* _Prompt_: Identify the lines bearing the string "script" and gather them.

* _Provided records_:
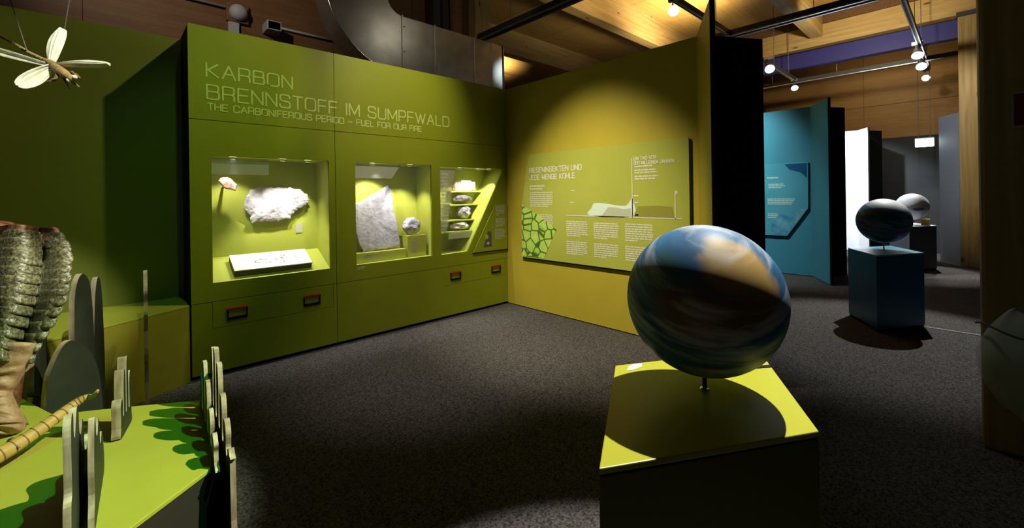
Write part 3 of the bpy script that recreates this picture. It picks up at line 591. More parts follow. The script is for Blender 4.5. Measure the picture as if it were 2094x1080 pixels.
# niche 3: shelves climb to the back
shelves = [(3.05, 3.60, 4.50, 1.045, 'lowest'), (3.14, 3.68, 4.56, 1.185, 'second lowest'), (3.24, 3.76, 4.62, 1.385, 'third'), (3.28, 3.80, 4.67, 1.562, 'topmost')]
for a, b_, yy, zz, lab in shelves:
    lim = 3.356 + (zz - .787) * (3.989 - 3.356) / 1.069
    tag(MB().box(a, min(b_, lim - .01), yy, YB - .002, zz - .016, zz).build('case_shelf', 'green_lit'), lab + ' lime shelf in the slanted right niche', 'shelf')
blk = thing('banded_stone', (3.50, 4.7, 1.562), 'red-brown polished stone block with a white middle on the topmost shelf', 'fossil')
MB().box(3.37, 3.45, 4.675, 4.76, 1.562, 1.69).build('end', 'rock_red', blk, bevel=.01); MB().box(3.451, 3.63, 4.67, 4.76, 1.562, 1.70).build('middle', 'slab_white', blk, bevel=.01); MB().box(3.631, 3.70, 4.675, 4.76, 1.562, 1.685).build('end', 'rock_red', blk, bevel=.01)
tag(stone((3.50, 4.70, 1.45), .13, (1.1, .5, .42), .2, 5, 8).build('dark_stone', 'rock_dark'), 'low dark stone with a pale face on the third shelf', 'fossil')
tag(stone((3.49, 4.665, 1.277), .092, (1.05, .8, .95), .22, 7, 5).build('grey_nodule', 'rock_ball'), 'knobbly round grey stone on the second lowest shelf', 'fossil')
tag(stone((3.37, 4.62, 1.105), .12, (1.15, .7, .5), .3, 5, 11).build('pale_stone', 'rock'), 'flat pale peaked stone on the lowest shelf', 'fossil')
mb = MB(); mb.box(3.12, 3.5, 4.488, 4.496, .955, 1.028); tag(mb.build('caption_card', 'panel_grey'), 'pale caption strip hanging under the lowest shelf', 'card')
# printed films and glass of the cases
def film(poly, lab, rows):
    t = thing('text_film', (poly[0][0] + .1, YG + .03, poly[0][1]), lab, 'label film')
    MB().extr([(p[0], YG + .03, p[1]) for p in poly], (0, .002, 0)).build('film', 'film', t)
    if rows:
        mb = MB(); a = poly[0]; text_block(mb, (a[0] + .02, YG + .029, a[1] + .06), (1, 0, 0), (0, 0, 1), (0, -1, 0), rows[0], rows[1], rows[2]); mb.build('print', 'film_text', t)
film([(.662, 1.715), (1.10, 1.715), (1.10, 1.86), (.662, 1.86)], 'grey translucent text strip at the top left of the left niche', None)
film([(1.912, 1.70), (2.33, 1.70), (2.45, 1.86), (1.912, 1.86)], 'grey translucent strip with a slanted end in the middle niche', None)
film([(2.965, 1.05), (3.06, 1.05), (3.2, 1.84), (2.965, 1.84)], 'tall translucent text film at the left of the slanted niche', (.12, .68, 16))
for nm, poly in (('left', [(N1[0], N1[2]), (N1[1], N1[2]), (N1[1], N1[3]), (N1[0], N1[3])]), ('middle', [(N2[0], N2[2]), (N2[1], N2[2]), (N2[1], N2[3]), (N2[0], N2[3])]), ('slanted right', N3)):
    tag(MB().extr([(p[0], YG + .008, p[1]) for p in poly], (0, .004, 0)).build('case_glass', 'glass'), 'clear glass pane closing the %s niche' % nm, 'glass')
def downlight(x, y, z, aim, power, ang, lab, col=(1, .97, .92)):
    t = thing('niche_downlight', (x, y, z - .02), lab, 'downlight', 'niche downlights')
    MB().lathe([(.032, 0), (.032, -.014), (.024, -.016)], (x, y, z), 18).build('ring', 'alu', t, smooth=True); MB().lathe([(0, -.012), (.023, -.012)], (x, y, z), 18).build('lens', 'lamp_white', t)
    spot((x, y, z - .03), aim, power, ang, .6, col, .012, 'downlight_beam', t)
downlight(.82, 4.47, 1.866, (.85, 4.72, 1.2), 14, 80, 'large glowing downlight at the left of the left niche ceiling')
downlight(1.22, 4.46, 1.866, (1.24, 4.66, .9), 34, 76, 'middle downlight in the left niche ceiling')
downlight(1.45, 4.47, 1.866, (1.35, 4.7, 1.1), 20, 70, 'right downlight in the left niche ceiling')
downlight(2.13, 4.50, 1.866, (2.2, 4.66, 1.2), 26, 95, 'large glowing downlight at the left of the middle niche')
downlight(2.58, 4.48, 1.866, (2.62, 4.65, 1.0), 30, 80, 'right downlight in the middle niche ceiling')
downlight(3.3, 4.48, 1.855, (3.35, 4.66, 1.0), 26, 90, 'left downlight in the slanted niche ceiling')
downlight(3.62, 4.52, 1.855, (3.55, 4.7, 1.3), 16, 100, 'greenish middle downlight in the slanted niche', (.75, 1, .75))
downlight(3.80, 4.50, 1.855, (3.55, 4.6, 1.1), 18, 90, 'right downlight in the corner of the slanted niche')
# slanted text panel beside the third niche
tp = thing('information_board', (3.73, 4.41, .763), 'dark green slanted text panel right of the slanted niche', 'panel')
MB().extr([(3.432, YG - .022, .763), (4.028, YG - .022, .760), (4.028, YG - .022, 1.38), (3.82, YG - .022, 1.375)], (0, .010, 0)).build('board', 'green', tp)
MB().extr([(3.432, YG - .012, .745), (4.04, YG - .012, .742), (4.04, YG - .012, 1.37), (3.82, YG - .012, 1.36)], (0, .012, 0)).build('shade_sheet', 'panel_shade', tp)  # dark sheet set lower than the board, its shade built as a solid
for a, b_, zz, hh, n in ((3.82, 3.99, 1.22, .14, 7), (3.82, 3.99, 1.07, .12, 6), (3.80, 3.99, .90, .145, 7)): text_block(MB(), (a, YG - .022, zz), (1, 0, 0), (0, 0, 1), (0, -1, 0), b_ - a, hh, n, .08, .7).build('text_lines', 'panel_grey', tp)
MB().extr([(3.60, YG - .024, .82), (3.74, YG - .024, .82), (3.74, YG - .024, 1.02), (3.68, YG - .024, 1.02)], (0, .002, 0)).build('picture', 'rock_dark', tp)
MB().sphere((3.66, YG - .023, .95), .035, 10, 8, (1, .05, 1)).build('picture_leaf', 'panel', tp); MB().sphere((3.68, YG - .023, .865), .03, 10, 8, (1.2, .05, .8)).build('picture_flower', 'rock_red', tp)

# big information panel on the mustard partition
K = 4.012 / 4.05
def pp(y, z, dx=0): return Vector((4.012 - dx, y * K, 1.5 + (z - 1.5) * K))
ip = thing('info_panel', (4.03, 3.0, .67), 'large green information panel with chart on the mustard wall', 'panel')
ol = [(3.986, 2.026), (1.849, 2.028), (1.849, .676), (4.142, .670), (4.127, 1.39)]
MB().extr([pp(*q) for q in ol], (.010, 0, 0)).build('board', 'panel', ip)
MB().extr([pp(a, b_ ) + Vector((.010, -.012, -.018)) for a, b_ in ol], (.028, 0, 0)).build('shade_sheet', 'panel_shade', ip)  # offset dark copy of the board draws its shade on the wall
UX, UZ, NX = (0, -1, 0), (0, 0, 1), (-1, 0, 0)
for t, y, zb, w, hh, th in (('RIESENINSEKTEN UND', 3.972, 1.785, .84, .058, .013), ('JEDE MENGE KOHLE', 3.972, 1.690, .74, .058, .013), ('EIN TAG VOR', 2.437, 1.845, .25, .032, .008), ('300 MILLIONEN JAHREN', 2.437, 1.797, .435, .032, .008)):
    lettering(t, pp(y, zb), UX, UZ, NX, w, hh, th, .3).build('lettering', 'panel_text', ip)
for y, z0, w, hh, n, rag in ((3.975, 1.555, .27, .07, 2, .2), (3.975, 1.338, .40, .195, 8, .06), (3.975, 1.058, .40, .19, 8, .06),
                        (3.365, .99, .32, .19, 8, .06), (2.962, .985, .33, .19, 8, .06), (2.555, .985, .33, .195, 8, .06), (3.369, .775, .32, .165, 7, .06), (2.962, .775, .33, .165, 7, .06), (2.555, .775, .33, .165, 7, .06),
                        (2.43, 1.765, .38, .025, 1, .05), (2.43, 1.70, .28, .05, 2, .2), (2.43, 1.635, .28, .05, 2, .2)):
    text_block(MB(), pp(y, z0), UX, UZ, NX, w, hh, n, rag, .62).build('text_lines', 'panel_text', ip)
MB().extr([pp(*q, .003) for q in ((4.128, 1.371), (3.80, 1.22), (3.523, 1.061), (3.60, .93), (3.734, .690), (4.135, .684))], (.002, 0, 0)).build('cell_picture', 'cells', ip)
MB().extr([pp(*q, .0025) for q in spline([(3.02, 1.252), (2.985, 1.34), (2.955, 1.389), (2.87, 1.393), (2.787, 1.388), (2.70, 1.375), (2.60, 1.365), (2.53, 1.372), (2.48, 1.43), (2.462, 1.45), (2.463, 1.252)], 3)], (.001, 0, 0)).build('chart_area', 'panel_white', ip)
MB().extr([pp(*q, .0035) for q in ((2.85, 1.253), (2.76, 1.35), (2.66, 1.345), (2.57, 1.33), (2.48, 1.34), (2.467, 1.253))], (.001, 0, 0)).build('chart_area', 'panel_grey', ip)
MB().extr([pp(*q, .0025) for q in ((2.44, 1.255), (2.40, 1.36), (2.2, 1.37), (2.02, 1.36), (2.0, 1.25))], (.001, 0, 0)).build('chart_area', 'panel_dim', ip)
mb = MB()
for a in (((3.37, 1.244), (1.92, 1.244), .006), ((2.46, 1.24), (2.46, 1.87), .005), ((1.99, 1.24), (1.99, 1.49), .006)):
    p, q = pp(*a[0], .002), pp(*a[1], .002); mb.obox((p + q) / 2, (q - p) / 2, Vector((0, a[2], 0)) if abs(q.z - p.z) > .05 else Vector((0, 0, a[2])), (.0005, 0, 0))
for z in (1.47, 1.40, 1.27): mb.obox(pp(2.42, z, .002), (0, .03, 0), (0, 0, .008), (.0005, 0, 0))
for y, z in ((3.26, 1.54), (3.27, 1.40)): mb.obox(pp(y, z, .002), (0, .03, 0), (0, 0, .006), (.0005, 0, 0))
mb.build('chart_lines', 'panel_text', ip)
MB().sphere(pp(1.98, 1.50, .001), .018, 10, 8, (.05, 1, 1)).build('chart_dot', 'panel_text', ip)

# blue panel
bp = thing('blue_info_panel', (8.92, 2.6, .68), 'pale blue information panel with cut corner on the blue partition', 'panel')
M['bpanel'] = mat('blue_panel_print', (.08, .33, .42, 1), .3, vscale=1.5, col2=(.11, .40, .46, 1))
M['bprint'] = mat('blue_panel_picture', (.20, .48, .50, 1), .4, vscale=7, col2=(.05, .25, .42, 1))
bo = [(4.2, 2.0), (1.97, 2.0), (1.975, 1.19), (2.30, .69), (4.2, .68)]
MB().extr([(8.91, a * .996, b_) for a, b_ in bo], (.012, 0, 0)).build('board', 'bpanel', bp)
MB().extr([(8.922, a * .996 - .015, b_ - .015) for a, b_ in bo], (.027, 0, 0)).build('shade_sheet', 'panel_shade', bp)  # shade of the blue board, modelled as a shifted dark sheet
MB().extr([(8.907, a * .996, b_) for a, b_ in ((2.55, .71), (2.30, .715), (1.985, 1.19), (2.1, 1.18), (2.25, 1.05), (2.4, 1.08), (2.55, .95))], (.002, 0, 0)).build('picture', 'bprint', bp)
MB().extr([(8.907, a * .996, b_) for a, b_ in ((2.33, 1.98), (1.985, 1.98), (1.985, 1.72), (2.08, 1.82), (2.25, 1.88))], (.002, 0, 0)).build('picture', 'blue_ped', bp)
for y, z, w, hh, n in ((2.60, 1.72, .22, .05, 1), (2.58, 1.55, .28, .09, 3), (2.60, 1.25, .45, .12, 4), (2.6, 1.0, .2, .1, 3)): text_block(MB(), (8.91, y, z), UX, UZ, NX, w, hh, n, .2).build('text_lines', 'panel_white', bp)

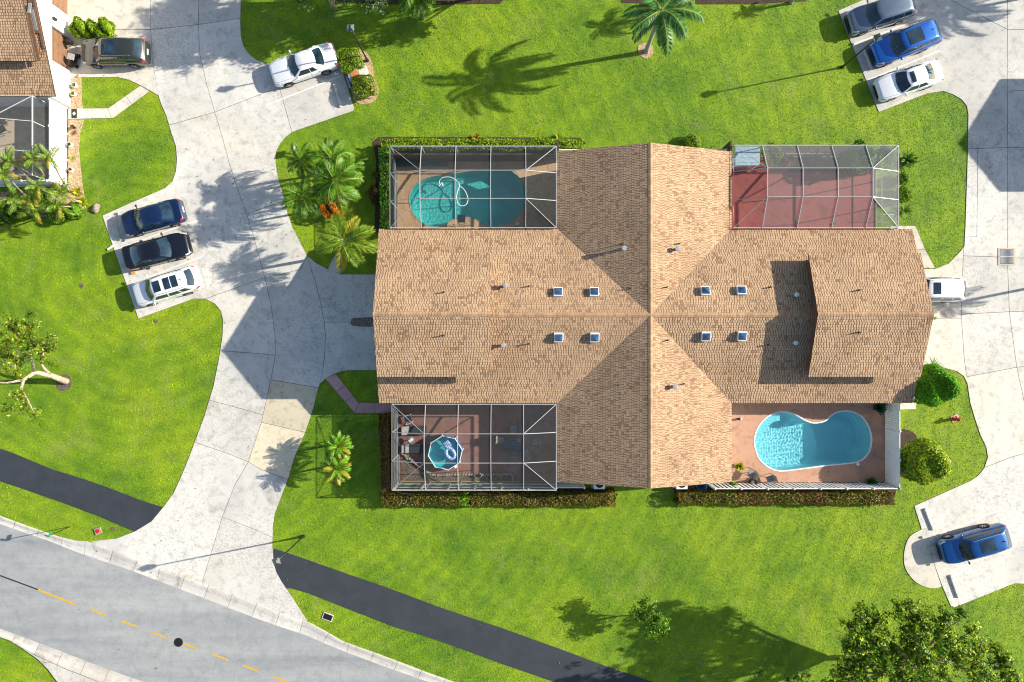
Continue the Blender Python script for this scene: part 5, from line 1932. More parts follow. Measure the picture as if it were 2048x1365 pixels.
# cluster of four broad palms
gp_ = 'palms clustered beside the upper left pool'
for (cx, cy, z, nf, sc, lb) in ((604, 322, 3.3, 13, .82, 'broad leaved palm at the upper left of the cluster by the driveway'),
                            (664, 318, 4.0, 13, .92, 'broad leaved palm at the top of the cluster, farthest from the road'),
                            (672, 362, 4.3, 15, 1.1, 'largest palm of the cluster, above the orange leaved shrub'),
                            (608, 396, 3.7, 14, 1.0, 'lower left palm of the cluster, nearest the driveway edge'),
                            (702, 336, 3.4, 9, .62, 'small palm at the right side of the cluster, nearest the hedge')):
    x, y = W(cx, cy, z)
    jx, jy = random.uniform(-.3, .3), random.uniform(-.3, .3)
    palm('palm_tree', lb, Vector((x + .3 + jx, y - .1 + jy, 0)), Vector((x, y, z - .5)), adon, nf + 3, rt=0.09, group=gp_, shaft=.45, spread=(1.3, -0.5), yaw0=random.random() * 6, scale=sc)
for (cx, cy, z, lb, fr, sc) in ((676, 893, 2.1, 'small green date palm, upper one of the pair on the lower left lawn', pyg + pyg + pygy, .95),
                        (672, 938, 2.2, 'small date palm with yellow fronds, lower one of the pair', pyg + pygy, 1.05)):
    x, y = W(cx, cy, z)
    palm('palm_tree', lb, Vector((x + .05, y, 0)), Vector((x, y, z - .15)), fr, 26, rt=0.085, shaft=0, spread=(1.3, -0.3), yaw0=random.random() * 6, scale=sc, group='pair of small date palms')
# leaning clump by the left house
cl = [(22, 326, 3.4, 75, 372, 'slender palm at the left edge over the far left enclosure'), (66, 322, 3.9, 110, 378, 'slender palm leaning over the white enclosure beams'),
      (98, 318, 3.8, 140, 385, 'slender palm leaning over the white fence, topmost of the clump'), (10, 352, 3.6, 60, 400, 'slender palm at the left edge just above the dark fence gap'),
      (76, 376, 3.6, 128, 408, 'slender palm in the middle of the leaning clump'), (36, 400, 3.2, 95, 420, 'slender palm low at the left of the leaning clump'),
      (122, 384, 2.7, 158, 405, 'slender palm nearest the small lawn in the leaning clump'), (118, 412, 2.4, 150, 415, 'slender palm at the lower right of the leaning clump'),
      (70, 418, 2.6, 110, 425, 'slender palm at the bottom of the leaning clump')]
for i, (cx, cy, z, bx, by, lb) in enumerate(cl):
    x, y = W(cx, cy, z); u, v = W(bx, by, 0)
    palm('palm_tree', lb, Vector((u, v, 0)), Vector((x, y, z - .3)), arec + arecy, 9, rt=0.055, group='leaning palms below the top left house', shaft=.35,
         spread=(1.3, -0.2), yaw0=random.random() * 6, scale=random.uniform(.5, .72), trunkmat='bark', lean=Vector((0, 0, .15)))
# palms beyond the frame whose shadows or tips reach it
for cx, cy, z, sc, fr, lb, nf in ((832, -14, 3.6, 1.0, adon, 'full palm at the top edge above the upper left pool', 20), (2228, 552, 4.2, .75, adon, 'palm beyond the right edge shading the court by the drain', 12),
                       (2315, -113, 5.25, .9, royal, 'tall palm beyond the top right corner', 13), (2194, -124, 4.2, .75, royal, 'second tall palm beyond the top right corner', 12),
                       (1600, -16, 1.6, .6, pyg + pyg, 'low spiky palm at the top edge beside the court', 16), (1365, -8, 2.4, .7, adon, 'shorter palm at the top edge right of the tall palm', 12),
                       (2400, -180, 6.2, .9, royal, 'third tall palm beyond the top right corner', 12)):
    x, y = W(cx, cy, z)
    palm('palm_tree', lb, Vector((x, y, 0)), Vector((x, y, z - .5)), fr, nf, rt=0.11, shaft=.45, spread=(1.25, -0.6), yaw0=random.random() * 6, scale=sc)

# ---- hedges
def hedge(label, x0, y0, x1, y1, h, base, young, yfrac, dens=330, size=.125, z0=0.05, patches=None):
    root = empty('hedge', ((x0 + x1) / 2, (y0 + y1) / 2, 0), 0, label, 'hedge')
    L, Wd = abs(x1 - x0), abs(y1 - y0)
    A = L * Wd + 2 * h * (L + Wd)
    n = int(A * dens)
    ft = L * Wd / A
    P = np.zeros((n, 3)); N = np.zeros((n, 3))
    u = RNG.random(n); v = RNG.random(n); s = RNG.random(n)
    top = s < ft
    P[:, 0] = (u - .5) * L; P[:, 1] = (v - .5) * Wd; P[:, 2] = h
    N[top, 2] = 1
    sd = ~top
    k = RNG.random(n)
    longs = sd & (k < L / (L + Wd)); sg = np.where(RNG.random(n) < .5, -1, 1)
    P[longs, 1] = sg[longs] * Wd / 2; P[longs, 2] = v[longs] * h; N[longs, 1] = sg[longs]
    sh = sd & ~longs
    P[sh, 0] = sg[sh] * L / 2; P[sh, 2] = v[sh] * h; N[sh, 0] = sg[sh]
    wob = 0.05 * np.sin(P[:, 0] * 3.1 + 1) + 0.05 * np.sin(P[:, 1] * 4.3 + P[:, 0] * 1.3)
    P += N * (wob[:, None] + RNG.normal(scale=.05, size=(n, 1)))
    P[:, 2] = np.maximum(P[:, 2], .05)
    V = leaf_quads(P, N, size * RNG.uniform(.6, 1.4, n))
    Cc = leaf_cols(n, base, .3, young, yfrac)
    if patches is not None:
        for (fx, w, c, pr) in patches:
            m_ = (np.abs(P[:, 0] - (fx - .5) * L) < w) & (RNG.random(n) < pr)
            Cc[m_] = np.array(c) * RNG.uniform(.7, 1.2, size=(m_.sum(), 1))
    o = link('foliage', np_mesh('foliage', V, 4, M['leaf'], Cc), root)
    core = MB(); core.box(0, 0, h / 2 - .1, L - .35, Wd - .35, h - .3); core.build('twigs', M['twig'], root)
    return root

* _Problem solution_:
Write part 3 of the bpy script that recreates this picture. It picks up at line 591. More parts follow. The script is for Blender 4.5. Measure the picture as if it were 2094x1080 pixels.
Continue the Blender Python script for this scene: part 5, from line 1932. More parts follow. Measure the picture as if it were 2048x1365 pixels.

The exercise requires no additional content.